Personal tech: Ring ka-ching

Startup Jajah is going after VOiP giant Skype with a combination of lower prices and no software.

Skype, the Internet phone service acquired last year by eBay for US$2.5 billion, has a new challenger. Jajah, launched a little more than 12 months ago, offers the same basic benefit ? cheap or free long-distance calling ? but unlike Skype, Jajah doesn't require users to download software or plug a telephone headset into their computer. You use your regular phone. The company calls Jajah the first web-activated telephony service.

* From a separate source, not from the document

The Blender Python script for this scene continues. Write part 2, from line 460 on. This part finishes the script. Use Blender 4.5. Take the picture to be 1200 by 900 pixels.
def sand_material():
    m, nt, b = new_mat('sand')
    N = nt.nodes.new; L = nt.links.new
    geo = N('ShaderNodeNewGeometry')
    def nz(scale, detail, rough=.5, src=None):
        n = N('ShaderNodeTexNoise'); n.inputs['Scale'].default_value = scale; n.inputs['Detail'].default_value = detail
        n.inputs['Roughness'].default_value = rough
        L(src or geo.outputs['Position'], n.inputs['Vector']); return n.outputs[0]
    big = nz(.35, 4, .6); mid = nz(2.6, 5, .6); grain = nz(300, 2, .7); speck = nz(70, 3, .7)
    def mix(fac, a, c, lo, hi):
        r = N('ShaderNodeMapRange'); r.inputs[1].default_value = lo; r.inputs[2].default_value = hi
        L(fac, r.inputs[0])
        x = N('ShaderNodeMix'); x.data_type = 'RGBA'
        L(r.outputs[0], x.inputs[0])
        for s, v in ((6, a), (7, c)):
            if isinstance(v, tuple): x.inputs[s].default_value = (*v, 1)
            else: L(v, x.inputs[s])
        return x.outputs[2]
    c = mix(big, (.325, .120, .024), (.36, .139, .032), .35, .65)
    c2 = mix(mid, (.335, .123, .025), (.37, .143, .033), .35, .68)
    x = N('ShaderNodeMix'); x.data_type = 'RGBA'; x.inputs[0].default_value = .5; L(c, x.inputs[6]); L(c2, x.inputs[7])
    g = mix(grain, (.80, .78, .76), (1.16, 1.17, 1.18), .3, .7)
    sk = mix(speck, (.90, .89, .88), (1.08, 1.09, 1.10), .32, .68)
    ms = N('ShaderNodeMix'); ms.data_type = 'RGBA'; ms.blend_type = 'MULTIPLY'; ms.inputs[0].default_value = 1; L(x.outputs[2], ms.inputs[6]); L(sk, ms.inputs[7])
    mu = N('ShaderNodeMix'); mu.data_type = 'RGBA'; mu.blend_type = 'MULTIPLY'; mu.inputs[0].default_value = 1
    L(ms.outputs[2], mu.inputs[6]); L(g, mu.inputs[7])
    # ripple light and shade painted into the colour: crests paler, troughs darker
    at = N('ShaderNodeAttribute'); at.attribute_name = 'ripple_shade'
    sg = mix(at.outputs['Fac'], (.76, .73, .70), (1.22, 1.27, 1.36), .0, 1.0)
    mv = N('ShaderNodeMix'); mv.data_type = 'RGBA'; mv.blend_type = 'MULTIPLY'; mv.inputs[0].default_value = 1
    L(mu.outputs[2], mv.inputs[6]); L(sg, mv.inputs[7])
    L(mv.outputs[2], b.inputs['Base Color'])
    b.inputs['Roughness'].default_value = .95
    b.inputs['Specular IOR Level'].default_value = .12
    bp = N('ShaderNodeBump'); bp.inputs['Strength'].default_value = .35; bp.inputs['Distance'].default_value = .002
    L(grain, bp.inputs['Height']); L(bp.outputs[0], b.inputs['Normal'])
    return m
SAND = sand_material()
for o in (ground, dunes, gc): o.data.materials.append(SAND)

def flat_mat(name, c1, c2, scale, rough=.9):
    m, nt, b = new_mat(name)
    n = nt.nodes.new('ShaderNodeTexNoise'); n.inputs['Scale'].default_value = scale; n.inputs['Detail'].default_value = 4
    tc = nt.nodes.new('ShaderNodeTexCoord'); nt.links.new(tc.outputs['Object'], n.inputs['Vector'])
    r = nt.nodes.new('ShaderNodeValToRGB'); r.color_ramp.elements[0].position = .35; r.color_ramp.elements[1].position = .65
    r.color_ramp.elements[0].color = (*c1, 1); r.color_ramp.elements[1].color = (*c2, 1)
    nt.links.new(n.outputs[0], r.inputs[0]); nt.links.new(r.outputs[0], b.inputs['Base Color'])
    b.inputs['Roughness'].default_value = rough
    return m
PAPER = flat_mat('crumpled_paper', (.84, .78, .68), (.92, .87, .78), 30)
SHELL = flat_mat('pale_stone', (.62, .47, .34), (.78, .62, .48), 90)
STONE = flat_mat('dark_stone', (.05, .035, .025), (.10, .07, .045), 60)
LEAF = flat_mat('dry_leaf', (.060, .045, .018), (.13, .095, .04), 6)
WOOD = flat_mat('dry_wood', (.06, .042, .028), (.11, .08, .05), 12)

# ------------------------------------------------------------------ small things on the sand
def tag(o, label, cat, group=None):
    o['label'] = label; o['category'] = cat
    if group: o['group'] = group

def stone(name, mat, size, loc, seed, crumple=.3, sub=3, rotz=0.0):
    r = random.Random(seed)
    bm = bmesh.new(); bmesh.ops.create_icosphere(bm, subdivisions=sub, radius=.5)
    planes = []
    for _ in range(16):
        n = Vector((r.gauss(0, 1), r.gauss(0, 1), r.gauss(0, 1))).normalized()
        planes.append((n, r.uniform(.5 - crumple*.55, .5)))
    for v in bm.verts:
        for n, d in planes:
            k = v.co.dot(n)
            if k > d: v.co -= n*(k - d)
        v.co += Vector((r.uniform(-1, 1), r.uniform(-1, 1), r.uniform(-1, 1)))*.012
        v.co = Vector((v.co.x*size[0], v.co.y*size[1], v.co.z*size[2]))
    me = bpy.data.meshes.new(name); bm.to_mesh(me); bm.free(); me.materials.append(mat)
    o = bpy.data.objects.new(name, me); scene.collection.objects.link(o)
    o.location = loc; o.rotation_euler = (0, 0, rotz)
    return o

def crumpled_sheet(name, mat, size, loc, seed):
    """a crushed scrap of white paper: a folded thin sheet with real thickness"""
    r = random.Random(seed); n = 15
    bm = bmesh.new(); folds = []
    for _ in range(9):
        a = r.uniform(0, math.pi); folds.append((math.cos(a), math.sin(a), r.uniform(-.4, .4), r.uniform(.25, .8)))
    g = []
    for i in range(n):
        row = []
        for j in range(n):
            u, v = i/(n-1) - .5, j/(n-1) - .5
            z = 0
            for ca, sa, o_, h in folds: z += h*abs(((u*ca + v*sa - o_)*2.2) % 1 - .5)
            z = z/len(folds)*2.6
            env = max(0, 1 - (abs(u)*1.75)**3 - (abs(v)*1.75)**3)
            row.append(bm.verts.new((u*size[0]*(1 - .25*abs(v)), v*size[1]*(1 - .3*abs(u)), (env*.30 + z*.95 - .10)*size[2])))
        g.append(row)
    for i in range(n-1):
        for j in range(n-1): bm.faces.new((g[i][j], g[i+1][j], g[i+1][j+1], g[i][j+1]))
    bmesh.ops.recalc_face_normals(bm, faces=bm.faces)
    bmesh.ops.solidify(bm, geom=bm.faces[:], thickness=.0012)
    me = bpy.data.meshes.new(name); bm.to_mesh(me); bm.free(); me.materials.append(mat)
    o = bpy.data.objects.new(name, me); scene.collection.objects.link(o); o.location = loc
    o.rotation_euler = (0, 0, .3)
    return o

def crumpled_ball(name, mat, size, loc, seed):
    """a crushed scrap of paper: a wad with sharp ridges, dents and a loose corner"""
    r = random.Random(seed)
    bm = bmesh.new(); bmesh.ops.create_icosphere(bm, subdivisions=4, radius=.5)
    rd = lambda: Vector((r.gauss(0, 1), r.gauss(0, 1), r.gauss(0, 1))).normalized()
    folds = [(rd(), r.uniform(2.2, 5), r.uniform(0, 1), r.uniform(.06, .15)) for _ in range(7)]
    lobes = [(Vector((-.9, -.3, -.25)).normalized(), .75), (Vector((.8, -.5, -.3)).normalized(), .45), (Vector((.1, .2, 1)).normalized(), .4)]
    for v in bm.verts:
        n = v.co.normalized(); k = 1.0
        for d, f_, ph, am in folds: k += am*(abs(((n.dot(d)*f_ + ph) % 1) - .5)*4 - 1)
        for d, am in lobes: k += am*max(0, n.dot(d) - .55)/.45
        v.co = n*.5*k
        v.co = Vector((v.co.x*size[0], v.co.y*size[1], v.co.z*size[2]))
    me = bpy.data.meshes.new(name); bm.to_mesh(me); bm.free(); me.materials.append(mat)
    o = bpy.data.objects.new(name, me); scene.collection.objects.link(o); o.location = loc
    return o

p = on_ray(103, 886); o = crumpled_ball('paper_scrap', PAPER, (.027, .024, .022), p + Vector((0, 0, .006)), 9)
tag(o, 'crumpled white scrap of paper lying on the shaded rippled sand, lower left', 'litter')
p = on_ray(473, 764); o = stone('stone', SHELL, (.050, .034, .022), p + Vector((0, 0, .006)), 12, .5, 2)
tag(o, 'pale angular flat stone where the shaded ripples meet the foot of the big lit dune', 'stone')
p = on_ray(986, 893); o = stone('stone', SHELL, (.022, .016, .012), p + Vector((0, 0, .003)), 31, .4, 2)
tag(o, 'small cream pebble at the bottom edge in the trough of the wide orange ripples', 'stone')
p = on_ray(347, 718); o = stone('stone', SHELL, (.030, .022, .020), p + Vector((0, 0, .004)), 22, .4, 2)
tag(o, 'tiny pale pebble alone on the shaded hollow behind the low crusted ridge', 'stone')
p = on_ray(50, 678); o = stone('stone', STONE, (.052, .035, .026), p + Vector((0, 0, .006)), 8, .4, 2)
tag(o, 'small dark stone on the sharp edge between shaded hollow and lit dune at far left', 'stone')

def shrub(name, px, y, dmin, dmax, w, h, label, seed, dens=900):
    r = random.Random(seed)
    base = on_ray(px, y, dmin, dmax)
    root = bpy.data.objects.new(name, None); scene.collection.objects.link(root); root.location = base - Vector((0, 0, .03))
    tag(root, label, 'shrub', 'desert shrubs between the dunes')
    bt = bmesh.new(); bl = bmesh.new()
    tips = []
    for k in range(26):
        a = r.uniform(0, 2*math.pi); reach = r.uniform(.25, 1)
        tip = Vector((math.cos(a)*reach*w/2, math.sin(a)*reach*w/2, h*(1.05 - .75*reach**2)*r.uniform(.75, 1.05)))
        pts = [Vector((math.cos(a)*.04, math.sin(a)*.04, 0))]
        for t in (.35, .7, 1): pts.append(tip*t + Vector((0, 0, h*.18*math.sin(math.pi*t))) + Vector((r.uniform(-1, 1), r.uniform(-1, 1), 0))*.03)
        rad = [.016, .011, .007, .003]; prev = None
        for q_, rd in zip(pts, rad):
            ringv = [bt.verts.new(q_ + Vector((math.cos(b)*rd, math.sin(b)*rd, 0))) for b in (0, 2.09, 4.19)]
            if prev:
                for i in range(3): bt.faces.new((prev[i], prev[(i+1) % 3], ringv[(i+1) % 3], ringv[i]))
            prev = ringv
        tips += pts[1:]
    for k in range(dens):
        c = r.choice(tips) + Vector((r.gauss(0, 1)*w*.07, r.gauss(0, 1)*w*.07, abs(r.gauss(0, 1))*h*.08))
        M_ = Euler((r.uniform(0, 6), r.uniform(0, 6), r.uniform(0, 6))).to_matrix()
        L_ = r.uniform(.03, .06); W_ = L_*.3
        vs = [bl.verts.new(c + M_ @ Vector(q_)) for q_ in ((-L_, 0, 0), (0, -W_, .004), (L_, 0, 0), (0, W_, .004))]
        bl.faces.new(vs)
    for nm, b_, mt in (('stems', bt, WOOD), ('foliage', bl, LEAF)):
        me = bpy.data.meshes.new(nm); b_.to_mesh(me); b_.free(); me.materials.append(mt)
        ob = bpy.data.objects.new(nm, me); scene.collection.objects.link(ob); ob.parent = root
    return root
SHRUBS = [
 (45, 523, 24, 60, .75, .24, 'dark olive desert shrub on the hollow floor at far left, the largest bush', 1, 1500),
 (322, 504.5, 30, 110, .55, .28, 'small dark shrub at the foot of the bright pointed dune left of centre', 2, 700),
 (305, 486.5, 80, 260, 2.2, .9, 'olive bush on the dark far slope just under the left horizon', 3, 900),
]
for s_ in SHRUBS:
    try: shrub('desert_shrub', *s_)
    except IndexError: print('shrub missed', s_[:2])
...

Here's how it works. After becoming a Jajah member by setting up an account at the company's website (, you enter the telephone number of the person you want to call in the box provided on the main Jajah page. When you click the Call button at the bottom of the page, there's a pause of sometimes a few seconds, then your phone rings. You pick it up and hear a recorded message saying Jajah is now completing your call. The phone rings at the other end.

It's so simple your grandmother could do it, which was precisely Jajah's objective. And it works, most of the time. In my testing, more than 95% of calls went through. There is some latency, or delay, in voices reaching each other. It's not enough to seriously impede conversation, but you might more often find yourself talking over each other. Voice quality is similar to regular phone calls.

Jajah lets you make free calls to other members if they're in Zone 1, which includes land line and mobile phones in Canada, the U.S., China, Hong Kong and Singapore, or Zone 2, land lines mainly in Europe. For other calls, you pay anywhere from 7.5¢US to 65¢US a minute. You don't have to give a credit card number when you sign up, though. Jajah allows you a 63¢US credit to get started. When that runs out, you have to set up a payment method.

The company has 220 phone switches, which it calls “termination points,” in 85 countries around the world ? computers in leased facilities running Jajah's voice-over-Internet protocol software. When you click the Call button, Jajah places a call to you over the public switched telephone network (PSTN) from the termination point nearest to you. When you pick up your phone, it places a call to the other person from the termination point nearest them, also over the PSTN. Then it patches the two together over the Internet.

How does the company make money? For now, about 85% of Jajah's one million users make paid calls. Ample margins on paid calls make up for the free ones. Jajah is also counting on its premium paid services. You can very simply make conference calls with up to 10 participants. You'll pay the sum of the per-minute rates for calling each participant. The trick is you pay even for member participants ? but only 2.5¢US a minute in Zones 1 and 2. A call with four other participants costs as little as 10¢US a minute, which is unbeatable, says Roman Scharf, Jajah's co-founder.

The company recently introduced Jajah Mobile, which allows users to call from mobiles. They have to download and install a piece of free plug-in software. Jajah so far has software for only some Motorola, Nokia, Samsung and Sony Ericsson phones, but says it will add plug-ins for others by year's end. In some cases, you'll need a data plan from your cellular provider. The free calling rules apply, but Jajah hopes to get more revenue in Europe because users have to pay to call cellphones there. Scharf believes that Jajah has almost as many paying customers as Skype, and expects to hit two million users by Q1 2007. Did eBay maybe make its move too soon?